═══ Information shown ═══

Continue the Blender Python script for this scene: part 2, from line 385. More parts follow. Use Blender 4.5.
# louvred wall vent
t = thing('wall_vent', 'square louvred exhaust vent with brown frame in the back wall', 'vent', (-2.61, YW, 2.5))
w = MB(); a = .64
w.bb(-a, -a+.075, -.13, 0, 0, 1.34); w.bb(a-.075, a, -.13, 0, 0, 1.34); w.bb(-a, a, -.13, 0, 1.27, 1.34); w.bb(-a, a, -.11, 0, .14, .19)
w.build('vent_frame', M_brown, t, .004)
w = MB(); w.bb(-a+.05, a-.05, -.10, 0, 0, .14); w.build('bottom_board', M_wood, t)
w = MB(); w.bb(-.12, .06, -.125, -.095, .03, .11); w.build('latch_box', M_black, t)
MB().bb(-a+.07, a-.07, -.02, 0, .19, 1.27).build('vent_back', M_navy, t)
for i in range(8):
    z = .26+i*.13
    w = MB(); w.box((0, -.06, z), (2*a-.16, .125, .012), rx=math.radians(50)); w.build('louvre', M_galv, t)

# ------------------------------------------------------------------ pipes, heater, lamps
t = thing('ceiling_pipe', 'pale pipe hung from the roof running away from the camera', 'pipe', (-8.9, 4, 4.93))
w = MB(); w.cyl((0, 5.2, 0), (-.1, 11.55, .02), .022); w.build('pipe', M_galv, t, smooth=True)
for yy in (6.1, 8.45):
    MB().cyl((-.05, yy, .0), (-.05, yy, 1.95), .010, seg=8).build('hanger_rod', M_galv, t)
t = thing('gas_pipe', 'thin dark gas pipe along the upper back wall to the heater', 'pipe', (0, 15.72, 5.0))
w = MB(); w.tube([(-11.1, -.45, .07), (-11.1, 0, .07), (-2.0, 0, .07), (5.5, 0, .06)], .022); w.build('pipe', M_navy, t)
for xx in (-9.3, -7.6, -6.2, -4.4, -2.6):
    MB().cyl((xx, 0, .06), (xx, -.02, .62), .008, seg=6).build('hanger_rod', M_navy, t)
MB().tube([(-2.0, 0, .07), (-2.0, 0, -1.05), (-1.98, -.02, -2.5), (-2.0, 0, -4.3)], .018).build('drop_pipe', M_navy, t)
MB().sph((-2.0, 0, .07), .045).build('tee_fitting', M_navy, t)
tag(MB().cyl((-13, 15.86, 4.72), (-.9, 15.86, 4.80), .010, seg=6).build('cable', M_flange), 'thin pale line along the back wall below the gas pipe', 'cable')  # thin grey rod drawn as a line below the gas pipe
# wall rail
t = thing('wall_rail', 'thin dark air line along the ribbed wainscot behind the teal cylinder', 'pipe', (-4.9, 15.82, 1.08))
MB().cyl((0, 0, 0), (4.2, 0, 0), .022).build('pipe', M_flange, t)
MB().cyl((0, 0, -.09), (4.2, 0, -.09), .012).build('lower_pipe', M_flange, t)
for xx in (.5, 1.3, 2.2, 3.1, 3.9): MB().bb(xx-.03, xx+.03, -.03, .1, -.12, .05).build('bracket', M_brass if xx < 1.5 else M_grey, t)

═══

• Instruction:
Word for word, quote the lines of the material from the first line through the line with "w.build('louvre', M_galv, t)", both ends included.

• Task answer:
Continue the Blender Python script for this scene: part 2, from line 385. More parts follow. Use Blender 4.5.
# louvred wall vent
t = thing('wall_vent', 'square louvred exhaust vent with brown frame in the back wall', 'vent', (-2.61, YW, 2.5))
w = MB(); a = .64
w.bb(-a, -a+.075, -.13, 0, 0, 1.34); w.bb(a-.075, a, -.13, 0, 0, 1.34); w.bb(-a, a, -.13, 0, 1.27, 1.34); w.bb(-a, a, -.11, 0, .14, .19)
w.build('vent_frame', M_brown, t, .004)
w = MB(); w.bb(-a+.05, a-.05, -.10, 0, 0, .14); w.build('bottom_board', M_wood, t)
w = MB(); w.bb(-.12, .06, -.125, -.095, .03, .11); w.build('latch_box', M_black, t)
MB().bb(-a+.07, a-.07, -.02, 0, .19, 1.27).build('vent_back', M_navy, t)
for i in range(8):
    z = .26+i*.13
    w = MB(); w.box((0, -.06, z), (2*a-.16, .125, .012), rx=math.radians(50)); w.build('louvre', M_galv, t)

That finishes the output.